Intocáveis
Não é piedade, é amizade
Por Luiz Joaquim | 31.08.2012 (sexta-feira)
Para alguns, a expressão feel good movie não é estranha. Ela refere-se àqueles filmes que, terminada a sessão, o espectador sai quase flutuando ou dançando da sala de exibição de tanta leveza. A produção francesa de maior sucesso de publico em 2011 naquele país – “Intocáveis” (Intouchable, 2011), da dupla Olivier Nakache e Eric Toledano – é um exemplar perfeito desse gênero, e agora está em cartaz no Recife.
Exibido por aqui há duas semanas em algumas sessões como carro chefe do Festival Varilux do Cinema Francês, “Intocáveis” virou mania na França ano passado, onde foi, sozinho, o responsável por levar mais de 20 milhões de espectadores às salas de cinema por lá. Vendo o filme é fácil compreender isto.
Descrevendo o enredo, o leitor poderá pensar que se trata de um melodrama que serviria como um prato cheio para Hollywood, por exemplo, nos fazer chorar. Mas não é o que acontece pelas quatro mãos seguras de Nakache e Toledano. A grosso modo, “Intocáveis”, conta o surgimento da improvável amizade entre o multimilionário francês Philippe (François Cluzet) e o imigrante africano Driss (Omar Sy). Uma das forças do filme é exatamente nos contar essa história de maneira provável.
Philippe, tetraplégico, recebe em sua mansão candidatos ao emprego de assistente, que façam as vezes de seu motoristas entre outros serviços. Driss aparece por lá mal vestido, debochado, e não com a intenção de conseguir o emprego, mas sim de obter uma assinatura para prolongar seu seguro desemprego. Indo contra as expectativas, Phillippe contrata Driss por um mês em caráter de teste, e este, turrão, aceita apenas pela provocação do milionário que faz uma aposta: “Você não vai aguentar esse trabalho”, garante o chefe.
A essencia da graça em “Intocáveis” concentra-se num fator que é, ao mesmo tempo, o mais caro ao personagem de Cluzet. Este fator vem a ser a falta de piedade que Driss sente em relação às limitações do tetraplégico.

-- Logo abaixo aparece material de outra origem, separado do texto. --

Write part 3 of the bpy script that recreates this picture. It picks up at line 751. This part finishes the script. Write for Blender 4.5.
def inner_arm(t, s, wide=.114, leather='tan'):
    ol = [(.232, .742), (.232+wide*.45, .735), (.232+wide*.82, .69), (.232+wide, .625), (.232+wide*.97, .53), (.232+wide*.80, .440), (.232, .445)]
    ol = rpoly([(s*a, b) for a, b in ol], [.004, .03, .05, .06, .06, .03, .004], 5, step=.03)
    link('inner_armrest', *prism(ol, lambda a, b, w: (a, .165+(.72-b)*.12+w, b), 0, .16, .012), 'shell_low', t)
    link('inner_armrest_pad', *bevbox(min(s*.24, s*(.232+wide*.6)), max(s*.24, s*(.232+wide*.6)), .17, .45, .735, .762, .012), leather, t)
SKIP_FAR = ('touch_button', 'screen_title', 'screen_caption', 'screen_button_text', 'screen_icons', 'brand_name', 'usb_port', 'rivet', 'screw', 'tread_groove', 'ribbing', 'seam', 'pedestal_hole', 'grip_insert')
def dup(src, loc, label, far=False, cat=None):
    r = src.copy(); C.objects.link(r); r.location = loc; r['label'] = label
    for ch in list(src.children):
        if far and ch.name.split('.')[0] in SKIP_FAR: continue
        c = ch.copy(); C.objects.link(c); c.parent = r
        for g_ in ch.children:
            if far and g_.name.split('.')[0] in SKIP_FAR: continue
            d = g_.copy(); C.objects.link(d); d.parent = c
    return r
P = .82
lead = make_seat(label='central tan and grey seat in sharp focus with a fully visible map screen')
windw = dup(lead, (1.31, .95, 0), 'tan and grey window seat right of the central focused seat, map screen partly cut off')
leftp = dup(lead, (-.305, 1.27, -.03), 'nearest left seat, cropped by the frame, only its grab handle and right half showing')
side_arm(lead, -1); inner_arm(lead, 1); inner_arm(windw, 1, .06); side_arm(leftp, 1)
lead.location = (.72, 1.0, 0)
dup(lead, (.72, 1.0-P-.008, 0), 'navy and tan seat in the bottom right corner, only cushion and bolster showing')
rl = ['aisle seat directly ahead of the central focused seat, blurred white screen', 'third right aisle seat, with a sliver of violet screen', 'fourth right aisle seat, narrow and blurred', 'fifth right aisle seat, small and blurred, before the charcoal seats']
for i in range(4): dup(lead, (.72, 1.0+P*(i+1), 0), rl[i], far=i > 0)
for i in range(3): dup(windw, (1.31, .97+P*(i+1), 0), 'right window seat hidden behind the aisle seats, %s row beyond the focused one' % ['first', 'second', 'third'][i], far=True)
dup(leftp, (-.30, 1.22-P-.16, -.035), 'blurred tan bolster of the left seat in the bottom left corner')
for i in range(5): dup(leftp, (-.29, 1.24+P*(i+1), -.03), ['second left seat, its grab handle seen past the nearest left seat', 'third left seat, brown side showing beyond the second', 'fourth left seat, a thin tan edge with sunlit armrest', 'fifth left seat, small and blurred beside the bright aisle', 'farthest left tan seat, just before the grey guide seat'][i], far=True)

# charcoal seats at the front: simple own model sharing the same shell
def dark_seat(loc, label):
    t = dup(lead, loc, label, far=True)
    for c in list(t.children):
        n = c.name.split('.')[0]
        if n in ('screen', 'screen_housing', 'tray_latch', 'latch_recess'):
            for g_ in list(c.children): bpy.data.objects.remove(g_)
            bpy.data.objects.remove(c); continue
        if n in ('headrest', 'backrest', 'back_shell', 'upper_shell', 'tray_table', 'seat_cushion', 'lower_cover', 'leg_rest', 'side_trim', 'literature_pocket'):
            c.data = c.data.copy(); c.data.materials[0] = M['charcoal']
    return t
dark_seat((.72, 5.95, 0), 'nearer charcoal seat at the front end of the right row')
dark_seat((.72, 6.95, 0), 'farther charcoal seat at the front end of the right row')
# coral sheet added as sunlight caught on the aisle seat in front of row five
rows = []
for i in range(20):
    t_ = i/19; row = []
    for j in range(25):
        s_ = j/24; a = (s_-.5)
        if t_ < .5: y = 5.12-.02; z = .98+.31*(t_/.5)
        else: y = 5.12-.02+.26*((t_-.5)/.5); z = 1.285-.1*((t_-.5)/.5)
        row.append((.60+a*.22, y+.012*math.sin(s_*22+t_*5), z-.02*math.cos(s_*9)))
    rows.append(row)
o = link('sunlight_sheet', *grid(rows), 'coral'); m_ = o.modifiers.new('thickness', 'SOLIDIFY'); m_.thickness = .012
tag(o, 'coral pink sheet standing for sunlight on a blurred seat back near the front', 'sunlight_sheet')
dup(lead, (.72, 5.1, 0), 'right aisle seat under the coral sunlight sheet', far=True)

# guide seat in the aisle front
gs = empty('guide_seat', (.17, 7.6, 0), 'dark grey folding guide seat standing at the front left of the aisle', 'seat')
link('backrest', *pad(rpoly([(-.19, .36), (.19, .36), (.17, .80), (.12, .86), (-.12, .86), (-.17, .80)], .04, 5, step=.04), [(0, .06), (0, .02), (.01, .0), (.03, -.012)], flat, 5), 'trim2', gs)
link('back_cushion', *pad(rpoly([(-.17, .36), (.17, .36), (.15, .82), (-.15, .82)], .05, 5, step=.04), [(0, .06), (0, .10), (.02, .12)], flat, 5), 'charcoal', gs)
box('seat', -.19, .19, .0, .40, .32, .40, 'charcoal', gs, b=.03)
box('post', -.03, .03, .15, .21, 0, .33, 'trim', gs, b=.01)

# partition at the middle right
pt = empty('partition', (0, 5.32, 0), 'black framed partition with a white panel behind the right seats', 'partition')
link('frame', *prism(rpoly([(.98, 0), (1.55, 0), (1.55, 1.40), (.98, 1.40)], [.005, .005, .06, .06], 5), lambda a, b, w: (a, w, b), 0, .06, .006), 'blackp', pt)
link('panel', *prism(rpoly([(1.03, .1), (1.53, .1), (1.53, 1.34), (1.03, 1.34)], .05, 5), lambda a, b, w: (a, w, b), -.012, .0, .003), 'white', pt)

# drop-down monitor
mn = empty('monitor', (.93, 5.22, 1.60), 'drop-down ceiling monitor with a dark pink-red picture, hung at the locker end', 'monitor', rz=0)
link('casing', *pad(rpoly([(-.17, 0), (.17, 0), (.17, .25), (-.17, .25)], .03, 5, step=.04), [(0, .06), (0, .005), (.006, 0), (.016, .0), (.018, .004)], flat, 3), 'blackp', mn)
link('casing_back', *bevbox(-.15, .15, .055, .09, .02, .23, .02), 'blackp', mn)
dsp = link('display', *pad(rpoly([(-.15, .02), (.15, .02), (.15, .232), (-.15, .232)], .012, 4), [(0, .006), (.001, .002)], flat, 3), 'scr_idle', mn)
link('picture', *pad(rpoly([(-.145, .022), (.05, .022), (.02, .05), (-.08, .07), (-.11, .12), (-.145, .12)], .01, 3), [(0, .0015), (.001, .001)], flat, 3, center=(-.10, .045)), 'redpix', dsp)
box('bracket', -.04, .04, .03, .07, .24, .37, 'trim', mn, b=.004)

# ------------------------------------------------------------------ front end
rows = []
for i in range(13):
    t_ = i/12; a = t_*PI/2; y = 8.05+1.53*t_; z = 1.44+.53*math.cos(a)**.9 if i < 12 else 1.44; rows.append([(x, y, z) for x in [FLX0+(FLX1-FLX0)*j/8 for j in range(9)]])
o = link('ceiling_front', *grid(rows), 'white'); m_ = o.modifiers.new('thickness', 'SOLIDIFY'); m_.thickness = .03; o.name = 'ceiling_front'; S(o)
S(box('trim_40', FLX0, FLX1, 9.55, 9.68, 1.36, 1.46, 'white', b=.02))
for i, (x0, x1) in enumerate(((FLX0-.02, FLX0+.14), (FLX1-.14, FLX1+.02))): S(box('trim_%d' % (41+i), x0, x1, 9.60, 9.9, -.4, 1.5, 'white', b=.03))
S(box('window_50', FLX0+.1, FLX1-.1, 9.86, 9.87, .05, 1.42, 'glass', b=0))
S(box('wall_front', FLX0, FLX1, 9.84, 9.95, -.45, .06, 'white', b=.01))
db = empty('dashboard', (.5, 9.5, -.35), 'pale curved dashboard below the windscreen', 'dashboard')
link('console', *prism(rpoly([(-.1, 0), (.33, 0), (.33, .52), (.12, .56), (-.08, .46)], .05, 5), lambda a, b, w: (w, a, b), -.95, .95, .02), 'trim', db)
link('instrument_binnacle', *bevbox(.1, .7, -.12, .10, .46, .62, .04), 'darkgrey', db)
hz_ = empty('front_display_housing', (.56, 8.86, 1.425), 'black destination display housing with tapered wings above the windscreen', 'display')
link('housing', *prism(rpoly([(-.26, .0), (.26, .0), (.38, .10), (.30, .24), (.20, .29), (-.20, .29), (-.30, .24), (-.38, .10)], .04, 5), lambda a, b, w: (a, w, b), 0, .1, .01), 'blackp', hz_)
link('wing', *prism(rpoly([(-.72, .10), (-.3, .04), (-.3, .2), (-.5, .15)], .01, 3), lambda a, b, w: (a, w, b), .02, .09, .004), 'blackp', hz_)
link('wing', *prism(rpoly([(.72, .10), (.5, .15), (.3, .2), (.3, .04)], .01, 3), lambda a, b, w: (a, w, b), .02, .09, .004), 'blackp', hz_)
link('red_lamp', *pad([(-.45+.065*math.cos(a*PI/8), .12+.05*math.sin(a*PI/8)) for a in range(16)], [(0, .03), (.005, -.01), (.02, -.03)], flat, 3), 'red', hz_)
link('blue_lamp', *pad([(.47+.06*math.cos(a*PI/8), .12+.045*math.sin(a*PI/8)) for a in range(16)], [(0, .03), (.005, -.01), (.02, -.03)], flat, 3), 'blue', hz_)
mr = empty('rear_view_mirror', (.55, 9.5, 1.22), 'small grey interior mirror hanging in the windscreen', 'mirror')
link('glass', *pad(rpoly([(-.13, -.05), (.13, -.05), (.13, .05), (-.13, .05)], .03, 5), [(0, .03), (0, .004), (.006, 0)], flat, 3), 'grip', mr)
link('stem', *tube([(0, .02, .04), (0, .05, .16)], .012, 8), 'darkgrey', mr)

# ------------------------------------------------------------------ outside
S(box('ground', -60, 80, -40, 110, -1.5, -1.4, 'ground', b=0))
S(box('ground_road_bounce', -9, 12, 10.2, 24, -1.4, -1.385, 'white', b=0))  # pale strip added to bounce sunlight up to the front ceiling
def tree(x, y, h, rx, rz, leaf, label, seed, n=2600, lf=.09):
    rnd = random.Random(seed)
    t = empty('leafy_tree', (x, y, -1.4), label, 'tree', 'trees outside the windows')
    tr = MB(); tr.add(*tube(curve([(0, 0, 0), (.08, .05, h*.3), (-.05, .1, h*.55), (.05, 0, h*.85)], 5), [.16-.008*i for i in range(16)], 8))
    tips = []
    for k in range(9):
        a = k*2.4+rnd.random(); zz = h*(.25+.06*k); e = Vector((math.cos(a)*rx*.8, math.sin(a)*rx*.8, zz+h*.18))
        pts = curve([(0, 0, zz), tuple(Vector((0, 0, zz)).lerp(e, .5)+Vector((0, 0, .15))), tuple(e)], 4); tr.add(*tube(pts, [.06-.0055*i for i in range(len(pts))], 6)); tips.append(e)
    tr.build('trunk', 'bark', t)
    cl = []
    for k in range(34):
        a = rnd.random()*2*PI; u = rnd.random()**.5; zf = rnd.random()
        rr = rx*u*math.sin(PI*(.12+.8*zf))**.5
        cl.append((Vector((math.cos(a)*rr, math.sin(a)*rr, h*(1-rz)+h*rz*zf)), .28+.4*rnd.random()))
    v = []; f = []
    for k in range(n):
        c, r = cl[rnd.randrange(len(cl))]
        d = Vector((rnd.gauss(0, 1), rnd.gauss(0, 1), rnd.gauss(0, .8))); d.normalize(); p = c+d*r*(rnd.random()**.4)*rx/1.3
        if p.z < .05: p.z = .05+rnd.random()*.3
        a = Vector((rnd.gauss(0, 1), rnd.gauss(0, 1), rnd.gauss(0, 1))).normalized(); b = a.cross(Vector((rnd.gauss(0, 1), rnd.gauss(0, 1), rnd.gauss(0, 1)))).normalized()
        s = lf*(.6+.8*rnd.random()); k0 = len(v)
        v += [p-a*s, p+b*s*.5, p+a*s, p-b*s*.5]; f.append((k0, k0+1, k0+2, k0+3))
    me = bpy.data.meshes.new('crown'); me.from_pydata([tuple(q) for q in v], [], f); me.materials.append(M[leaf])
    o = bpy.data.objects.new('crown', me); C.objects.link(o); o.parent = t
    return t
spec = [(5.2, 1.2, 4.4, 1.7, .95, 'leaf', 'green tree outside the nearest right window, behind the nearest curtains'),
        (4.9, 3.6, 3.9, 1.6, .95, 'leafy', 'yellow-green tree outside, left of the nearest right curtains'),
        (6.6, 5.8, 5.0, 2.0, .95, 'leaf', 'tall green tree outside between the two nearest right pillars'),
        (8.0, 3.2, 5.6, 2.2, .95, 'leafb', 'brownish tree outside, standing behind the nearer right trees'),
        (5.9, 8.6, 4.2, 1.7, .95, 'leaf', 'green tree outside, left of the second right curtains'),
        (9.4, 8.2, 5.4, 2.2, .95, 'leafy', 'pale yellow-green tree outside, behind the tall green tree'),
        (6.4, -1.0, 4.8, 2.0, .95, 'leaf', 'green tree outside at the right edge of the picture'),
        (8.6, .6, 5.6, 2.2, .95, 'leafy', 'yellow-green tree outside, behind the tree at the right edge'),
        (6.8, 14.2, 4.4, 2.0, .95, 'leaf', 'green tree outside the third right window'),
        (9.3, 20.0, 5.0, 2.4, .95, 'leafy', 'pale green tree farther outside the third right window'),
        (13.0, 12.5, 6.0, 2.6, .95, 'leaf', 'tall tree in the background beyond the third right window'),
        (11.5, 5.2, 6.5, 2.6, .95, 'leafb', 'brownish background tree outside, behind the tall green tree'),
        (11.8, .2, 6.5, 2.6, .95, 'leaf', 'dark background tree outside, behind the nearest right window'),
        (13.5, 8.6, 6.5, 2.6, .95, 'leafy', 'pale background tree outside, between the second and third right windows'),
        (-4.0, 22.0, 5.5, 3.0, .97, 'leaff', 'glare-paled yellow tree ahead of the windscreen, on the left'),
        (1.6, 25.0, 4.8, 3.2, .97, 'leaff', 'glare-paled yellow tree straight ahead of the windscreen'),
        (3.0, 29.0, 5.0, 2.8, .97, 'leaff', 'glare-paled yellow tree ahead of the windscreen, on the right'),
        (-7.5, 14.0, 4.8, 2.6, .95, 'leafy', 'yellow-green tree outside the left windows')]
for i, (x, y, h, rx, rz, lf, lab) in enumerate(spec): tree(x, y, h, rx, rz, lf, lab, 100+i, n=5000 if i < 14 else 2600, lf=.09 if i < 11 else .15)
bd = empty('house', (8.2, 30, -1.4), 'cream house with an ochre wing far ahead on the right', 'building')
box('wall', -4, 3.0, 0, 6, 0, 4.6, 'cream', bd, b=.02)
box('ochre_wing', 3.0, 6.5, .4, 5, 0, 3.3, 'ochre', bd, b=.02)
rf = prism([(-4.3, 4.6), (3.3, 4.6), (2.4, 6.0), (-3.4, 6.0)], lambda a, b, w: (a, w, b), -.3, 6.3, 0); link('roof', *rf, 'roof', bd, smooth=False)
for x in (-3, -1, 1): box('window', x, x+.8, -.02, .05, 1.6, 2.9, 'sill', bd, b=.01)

O que atrai Phillippe ao estrangeiro é exatamente a sua crueza. E é essa crueza que permite o filme criar situações que poderiam ser vista como desrespeito, mas na verdade não são por conta de sua autenticidade, por serem genuínas, próprias de quem, como Driss, realmente não vê diferença num tetraplégico para tratá-lo como um coitado.
Com esse exemplo de altivez, livre de hipocrisia, na formação de uma amizade honesta – pela qual tanto Phillippe quanto Driss tem o que aprender e o que ensinar – “Intocáveis” deve transformar-se num desses filmes referência o qual aponta para um ideal de igualdade, jogando pro lixo aspectos bobocas de status em função da necessidade primária do ser humano (carinho) seguida por uma outra necessidade primária, essa social (respeito).
O melhor é que estes assuntos, que soam tão graves, não pesam aqui. Por serem tratados com a leveza de Driss – como as divertidas comparações para a música clássica e a ópera que Phillippe lhe apresenta – o que “Intocáveis” deixa na memória é a alegria de viver, tão bem marcada pela dança de Driss sob a batida de “Boogie Wonderland”, da banda Earth, Wind and Fire. Impossível não simpatizar com essa dupla de amigos. Impossível sair triste de “Intocáveis”.